Linda Foster
“whatever you put down on paper you can always improve on and sometimes it’s knowing when to stop”
Watercolour artist living in the Scotish Borders
Interview by Clara Godwin-Suttie
January 2021
Who is your muse?
The three main artists who set my blood racing are John Blockley, because of the way he pushed out the boundaries of watercolour, Michael Morgan, for the same reason but a different style and Norman Ackroyd because he makes the gloomy look acceptable. I admire a lot of artists, but because watercolour is my passion that kind of narrows me down a bit. I like a lot of mixed media art,
but for me to actually want to come out and produce work it’s got to be water colour or water-based media.
What do you find most challenging about being an artist?
Never achieving your own expectations. Most artists that I’m aware of are quite self-critical: whatever you put down on paper you can always improve on and sometimes it’s knowing when to stop. I suspect with watercolour that’s easier because it’s a finite medium unlike oil or acrylics, but I think it just is one of those things where you don’t stand back and look at your work and think, wow, that’s fabulous.
Other people might do that for you but it somehow doesn’t happen for me. Would you like me to give you a famous quote from an artist whose name I can’t remember? It was a French artist and he did massive paintings and one was called The Raft of Medusa.
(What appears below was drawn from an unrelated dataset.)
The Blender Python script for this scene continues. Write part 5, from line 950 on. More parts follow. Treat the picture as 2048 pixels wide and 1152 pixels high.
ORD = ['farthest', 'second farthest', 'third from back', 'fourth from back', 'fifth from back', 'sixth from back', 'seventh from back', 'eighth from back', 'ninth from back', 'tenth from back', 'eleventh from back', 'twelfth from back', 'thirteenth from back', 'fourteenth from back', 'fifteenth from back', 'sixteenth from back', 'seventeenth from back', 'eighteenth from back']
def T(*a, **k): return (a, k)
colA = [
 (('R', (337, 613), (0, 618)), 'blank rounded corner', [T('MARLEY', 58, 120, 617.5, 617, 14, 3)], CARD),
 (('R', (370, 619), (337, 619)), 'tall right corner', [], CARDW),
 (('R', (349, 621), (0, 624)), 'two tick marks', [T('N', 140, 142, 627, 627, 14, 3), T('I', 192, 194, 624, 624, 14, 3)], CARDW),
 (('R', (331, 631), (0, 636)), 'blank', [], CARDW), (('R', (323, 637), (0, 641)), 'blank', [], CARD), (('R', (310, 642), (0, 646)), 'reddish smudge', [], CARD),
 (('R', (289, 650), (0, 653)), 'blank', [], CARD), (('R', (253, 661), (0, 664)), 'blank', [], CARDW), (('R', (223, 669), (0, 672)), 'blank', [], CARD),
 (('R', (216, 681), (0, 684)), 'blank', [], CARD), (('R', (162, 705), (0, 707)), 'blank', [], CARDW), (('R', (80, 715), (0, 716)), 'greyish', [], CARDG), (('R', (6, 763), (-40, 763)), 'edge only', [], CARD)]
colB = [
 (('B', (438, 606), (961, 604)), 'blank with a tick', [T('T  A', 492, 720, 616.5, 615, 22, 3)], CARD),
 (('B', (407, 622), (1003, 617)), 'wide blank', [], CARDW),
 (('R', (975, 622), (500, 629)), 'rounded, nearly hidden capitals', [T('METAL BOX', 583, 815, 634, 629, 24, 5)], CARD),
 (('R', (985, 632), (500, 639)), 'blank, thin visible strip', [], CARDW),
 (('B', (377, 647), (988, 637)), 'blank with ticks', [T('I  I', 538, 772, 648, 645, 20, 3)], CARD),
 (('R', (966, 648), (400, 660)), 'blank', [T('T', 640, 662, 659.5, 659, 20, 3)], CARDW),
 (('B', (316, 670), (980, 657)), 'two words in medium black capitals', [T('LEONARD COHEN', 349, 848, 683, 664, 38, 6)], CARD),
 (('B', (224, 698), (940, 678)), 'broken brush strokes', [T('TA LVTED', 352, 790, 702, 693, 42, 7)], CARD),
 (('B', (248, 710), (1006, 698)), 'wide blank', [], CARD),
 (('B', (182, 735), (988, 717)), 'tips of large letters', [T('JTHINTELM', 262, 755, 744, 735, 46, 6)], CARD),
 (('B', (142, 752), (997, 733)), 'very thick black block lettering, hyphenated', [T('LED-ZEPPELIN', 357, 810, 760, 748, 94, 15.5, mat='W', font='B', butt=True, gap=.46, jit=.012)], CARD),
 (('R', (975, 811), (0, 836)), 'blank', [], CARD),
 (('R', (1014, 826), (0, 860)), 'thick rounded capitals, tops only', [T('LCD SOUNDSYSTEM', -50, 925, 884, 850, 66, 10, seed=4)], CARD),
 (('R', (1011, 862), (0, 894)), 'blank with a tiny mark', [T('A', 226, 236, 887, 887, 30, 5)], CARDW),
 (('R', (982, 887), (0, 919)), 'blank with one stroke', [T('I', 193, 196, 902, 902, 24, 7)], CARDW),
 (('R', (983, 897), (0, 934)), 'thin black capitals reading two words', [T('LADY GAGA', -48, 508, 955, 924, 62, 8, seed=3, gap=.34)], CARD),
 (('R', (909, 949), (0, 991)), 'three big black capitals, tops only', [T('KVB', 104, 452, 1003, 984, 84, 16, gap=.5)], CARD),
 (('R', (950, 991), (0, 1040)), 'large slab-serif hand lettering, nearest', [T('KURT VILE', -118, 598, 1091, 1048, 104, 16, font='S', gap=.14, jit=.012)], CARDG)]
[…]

Anyway, on his deathbed he was quoted as saying “If only I could have painted one good painting” that, to me, strikes a chord. Don’t attribute that to me! Any maker, I imagine, would struggle a little bit and some of it is about putting yourself out there to the public, because the public can be excellent or they can be quite critical.
Where do you go to feel inspired
The north of Scotland, the outer Hebrides, the Orkneys, north-west Sutherland, Cape Wrath, any-where wild and open and massive. I love the Flow Country, people drive past it and think it’s just a flat expanse of land but it’s so interesting it’s unbelievable. In my view, that is. It’s one of the biggest peat bogs there is and they’re doing a lot of research on it at the moment because of carbon emissions and the environment.
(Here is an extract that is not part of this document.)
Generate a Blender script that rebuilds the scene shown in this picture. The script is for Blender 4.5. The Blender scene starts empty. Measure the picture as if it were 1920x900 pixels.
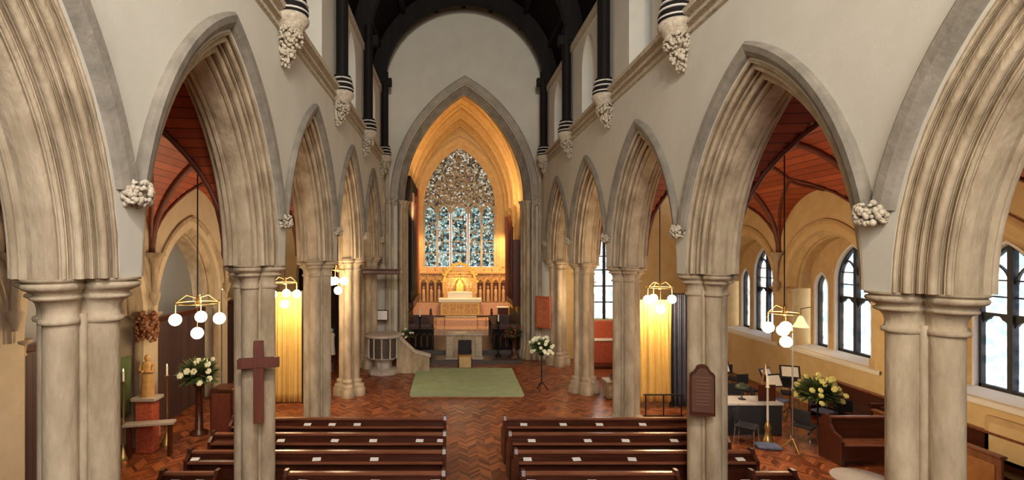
import bpy, math, random
from math import sin, cos, pi, sqrt, radians
random.seed(7)
S = bpy.context.scene
COL = S.collection
# ------------------------------------------------------------------ camera
ZC = 4.62
cam_d = bpy.data.cameras.new('camera'); cam = bpy.data.objects.new('camera', cam_d); COL.objects.link(cam)
cam.location = (0, 0, ZC); cam.rotation_euler = (radians(90), 0, 0)
cam_d.sensor_width = 36; cam_d.lens = 17.85
cam_d.shift_x = 0.0615; cam_d.shift_y = 0.01146
cam_d.clip_start = 0.05; cam_d.clip_end = 200
S.camera = cam
# ------------------------------------------------------------------ light and exposure
S.view_settings.view_transform = 'Standard'; S.view_settings.look = 'None'
S.view_settings.gamma = 1; S.view_settings.use_curve_mapping = False
S.view_settings.exposure = 0.55
W = bpy.data.worlds.new('sky'); S.world = W; W.use_nodes = True
_bg = W.node_tree.nodes['Background']; _bg.inputs[0].default_value = (0.86, 0.93, 1.0, 1); _bg.inputs[1].default_value = 1.7
S.cycles.use_denoising = True
S.cycles.max_bounces = 7; S.cycles.diffuse_bounces = 4; S.cycles.glossy_bounces = 3
S.cycles.sample_clamp_indirect = 6; S.cycles.caustics_reflective = False; S.cycles.caustics_refractive = False

def area(name, loc, rot, sx, sy, power, col, spread=180):
    d = bpy.data.lights.new(name, 'AREA'); d.shape = 'RECTANGLE'; d.size = sx; d.size_y = sy; d.energy = power; d.color = col
    d.spread = radians(spread)
    o = bpy.data.objects.new(name, d); o.location = loc; o.rotation_euler = [radians(a) for a in rot]; COL.objects.link(o); return o
def spot(name, loc, target, power, col, angle=90, size=.1, blend=.6):
    from mathutils import Vector
    d = bpy.data.lights.new(name, 'SPOT'); d.energy = power; d.color = col; d.spot_size = radians(angle); d.spot_blend = blend; d.shadow_soft_size = size
    o = bpy.data.objects.new(name, d); o.location = loc
    o.rotation_euler = (Vector(target) - Vector(loc)).to_track_quat('-Z', 'Y').to_euler(); COL.objects.link(o); return o
def point(name, loc, power, col, size=.06):
    d = bpy.data.lights.new(name, 'POINT'); d.energy = power; d.color = col; d.shadow_soft_size = size
    o = bpy.data.objects.new(name, d); o.location = loc; COL.objects.link(o); return o
WARM = (1.0, .72, .42); GOLD = (1.0, .60, .24)
# added fill light for the nave, set inside the unseen west window
area('west_window_light', (.6, -3.7, 8.6), (78, 0, 0), 5.2, 5.0, 640, (1.0, .96, .90))
# added unseen fill spots behind the camera, aimed at the nave and east walls
spot('gallery_floodlight', (.2, -1.5, 10.2), (-3.0, 12, 7.5), 860, (1.0, .92, .90), 110, .3)
spot('gallery_floodlight.001', (1.0, -1.5, 10.2), (4.3, 12, 7.0), 800, (1.0, .85, .60), 110, .3)
spot('gallery_floodlight.002', (.6, -1.5, 10.6), (.62, 21.8, 13.2), 1500, (1.0, .88, .66), 26, .3)
# chancel floodlights fixed behind the chancel arch
spot('chancel_floodlight', (-1.5, 22.9, 6.2), (1.6, 27.5, 10.2), 520, GOLD, 120, .2)
spot('chancel_floodlight.001', (2.8, 22.9, 6.2), (-.4, 27.5, 10.2), 520, GOLD, 120, .2)
spot('chancel_floodlight.002', (.6, 24.0, 8.5), (.6, 29.6, 2.0), 1100, (1, .70, .38), 75, .2)
spot('reredos_floodlight', (-1.9, 28.4, 5.6), (-1.6, 29.8, 3.6), 330, GOLD, 120, .1)
spot('reredos_floodlight.001', (3.1, 28.4, 5.6), (2.8, 29.8, 3.6), 330, GOLD, 120, .1)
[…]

‘When did you last feel proud of your work?
(Laughs) Um, I’m not sure that’s a feeling – sometimes I feel pleased with it, and then someone comes along and this isn’t meant to sound shallow, and says “oh, i’d like to buy that!, then I think, oh, my word, must be alright then! So it’s not actually about the money for the sale or the production line, it’s the fact that somebody likes it enough to have it on their wall at home. I like some of my work, don’t get me wrong. I come out here to the studio and I play around with watercolours and I have a great time and sometimes I think “that’s not bad!. I think ‘proud’ is a fairly big word, isn’t it?
“What I do when I come out here is I give myself permission to play.”
‘Why do you paint so many puffins?
I don’t know! I!ve done some puffins recently because where I live had its first pair of puffins nesting here a year or so ago, so it became of interest. When I lived down the coast at Seahouses in Northumberland the Farne Islands are covered in puffins. I wouldn’t say they are my most favourite bird but they are very colourful and people love them. I’d say – that I’m more um attracted to birds like shags and cormorants they’re similar looking but different birds, sea birds. I like corvids, like ravens and rooks and magpies too. But I don’t know that puffins are my particular favourite, but, ah, they’re a lovely bird, certainly. People love them, don’t they?
I went for a walk on the Isle of Staffa when I visited Fingal’s Cave. It inspired Mendelssohn? He wrote a piece of work called “Fingal’s Cave! because he was so inspired by those rocks. They’re called basalt columns and they’re the same as the ones on Giant’s Causeway in Ireland. The walk I had out there the puffins will actually came out of their burrows at my feet, they see that because you’re there they know that you’re friendly, and you’re also keeping one of their predators away.
Do you have any advice for other artists?
What I do when I come out here is I give myself permission to play. I’m not after the end result, I just enjoy what I’m doing. And I think a lot of people are focused on whether they think the work’s good or bad and they will always be their worst critic, but if you give yourself permission to play, even if you say “oh, I can’t draw” everybody can draw, everybody can make marks on paper, it’s how you see it and how critical you are and giving yourself permission for it to be ok. Enjoy it. Does that make sense?
I think the first time on retirement that I saw I had a style – and I don’t remember where I got the confidence to do it – I hired a stall at the Borders Art Fair and I hung my work up and I put it up there and thought oh, it does sort of hang together, like i’ve got a sort of style and until that point I didn’t realise I had. I just do individual bits and bobs and enjoy myself, really.